**STORED DATA:**
****************

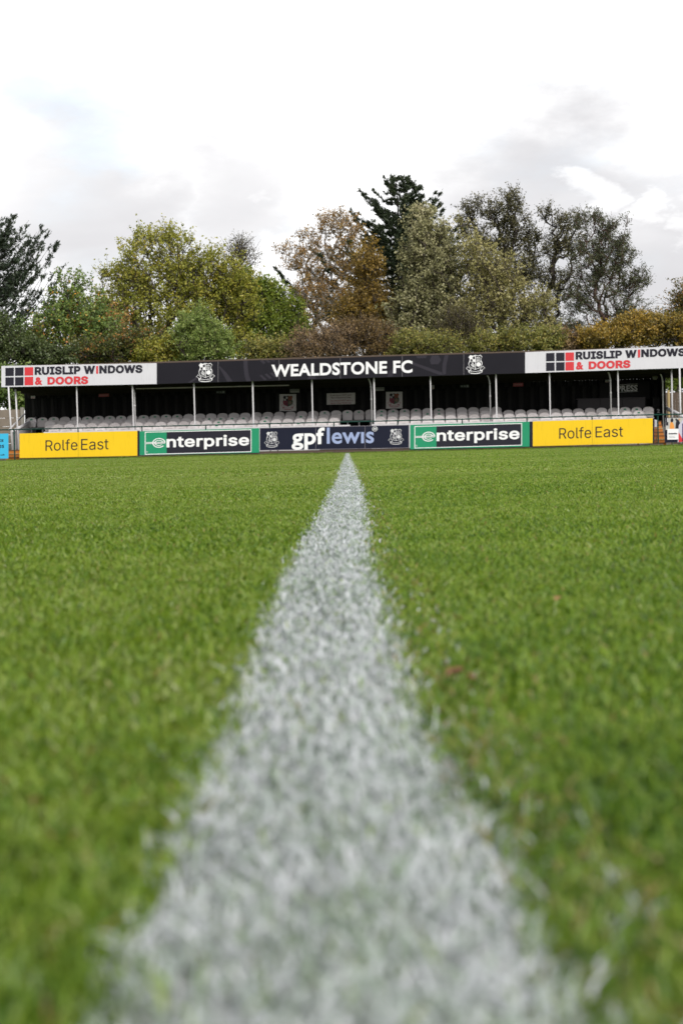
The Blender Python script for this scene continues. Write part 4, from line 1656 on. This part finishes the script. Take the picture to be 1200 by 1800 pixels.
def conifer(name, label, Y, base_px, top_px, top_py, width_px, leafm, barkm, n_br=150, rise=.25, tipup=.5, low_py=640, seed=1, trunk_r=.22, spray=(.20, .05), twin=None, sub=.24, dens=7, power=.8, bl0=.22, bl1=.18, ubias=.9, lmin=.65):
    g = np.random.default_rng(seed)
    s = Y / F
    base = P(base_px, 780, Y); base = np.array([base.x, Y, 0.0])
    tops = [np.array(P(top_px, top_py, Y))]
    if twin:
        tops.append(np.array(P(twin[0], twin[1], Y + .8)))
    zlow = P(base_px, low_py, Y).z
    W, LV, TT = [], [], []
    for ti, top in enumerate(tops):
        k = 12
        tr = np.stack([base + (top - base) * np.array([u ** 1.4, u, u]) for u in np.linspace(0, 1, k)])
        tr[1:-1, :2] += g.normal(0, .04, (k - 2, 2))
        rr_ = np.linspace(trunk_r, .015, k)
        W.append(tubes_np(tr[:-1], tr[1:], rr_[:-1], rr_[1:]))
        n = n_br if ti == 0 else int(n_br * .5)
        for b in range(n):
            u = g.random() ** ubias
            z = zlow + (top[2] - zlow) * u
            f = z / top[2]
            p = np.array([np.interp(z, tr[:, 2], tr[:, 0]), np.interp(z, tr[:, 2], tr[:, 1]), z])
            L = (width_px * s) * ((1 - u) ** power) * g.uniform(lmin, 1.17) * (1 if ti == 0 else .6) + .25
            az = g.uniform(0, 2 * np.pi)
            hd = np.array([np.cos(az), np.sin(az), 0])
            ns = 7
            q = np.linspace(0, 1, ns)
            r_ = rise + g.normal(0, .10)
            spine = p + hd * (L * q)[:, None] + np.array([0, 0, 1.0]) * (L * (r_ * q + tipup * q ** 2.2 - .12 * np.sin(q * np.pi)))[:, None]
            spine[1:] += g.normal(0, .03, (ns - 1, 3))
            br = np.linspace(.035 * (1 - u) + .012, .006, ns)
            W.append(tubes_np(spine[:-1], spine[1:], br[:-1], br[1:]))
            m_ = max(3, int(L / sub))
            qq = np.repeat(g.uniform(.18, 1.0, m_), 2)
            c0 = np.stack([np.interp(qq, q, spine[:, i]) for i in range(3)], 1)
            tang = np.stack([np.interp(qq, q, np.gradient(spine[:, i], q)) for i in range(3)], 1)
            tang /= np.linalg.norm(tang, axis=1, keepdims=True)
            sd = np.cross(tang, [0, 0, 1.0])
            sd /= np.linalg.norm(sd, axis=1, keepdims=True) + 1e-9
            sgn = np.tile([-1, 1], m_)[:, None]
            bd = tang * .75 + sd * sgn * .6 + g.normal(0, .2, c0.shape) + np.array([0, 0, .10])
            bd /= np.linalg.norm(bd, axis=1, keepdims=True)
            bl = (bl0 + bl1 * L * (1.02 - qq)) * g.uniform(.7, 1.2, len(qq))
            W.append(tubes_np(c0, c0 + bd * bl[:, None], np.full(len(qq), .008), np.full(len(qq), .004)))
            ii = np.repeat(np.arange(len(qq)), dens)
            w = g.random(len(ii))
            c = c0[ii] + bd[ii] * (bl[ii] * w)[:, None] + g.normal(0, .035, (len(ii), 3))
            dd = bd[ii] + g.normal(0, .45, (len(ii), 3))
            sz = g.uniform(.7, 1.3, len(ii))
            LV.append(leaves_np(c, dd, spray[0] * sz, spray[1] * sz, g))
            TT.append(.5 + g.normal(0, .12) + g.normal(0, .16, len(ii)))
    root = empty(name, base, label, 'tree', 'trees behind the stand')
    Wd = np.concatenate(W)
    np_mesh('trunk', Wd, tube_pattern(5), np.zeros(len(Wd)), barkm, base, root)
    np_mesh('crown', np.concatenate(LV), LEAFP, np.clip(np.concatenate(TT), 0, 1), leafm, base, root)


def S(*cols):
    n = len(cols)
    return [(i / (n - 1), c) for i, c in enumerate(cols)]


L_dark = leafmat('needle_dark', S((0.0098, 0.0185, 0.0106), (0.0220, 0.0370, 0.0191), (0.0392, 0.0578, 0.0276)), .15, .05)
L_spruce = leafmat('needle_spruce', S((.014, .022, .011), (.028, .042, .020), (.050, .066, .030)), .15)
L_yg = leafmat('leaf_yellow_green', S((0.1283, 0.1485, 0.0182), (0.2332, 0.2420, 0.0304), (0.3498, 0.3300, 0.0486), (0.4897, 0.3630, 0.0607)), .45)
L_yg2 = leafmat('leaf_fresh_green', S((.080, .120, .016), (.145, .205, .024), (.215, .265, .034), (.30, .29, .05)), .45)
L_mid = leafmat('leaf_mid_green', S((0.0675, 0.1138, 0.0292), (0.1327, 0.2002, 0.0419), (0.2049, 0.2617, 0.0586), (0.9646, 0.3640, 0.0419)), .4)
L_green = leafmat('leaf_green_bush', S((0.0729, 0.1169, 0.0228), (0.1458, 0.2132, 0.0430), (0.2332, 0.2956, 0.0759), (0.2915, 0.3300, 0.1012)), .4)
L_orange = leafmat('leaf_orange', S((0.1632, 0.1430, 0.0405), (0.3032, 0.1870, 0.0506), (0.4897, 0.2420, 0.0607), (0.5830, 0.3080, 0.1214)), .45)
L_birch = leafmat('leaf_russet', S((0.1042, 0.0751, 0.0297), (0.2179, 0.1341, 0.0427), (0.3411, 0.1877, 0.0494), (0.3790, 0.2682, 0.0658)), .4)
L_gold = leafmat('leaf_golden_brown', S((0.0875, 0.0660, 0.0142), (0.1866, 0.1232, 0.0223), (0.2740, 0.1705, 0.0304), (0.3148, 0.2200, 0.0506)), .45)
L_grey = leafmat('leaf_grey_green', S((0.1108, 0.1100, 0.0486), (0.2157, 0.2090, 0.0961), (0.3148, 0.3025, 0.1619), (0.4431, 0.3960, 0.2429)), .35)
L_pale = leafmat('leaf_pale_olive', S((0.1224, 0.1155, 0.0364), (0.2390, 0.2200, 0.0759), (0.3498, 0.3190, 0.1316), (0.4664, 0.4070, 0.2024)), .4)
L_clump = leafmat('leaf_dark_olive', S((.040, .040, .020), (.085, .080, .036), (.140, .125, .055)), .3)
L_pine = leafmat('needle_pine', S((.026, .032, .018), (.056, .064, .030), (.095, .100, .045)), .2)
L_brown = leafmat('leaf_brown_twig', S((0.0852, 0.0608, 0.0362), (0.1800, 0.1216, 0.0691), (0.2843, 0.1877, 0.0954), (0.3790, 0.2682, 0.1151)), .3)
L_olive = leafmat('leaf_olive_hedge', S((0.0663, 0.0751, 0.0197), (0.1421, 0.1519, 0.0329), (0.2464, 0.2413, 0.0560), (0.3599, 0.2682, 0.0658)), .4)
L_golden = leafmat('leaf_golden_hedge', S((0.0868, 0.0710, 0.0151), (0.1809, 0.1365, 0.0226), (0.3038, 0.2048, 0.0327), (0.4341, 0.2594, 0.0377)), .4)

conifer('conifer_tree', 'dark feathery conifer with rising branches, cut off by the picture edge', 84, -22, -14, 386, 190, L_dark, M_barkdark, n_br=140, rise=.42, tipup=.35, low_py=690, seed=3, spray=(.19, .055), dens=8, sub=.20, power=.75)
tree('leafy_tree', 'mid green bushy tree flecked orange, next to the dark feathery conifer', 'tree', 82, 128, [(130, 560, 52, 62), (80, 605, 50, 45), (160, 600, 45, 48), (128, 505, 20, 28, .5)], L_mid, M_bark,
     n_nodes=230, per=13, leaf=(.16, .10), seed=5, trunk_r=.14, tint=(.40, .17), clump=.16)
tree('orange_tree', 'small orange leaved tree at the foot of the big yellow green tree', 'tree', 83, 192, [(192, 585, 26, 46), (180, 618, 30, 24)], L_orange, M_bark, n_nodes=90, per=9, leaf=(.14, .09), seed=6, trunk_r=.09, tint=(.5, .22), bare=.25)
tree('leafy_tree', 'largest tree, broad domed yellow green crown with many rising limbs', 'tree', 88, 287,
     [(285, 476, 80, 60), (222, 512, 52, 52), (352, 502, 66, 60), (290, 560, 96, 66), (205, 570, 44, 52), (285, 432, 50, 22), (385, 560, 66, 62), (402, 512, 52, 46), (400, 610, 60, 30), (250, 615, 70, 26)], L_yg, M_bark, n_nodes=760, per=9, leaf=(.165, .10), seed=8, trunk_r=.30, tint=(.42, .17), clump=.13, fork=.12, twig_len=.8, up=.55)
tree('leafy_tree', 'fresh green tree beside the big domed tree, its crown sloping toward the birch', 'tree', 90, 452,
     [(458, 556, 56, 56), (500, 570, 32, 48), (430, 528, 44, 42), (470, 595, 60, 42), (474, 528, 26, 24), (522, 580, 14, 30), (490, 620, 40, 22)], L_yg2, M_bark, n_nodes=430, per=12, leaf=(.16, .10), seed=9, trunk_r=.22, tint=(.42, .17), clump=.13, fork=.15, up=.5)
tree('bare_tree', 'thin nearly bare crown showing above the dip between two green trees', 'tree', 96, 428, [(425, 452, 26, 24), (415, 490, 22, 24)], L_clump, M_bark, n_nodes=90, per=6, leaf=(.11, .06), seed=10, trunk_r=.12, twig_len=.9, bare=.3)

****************

**REQUEST:**
Look through the material and copy each line that has "picture".

**COMPLETED EXERCISE:**
The Blender Python script for this scene continues. Write part 4, from line 1656 on. This part finishes the script. Take the picture to be 1200 by 1800 pixels.
conifer('conifer_tree', 'dark feathery conifer with rising branches, cut off by the picture edge', 84, -22, -14, 386, 190, L_dark, M_barkdark, n_br=140, rise=.42, tipup=.35, low_py=690, seed=3, spray=(.19, .055), dens=8, sub=.20, power=.75)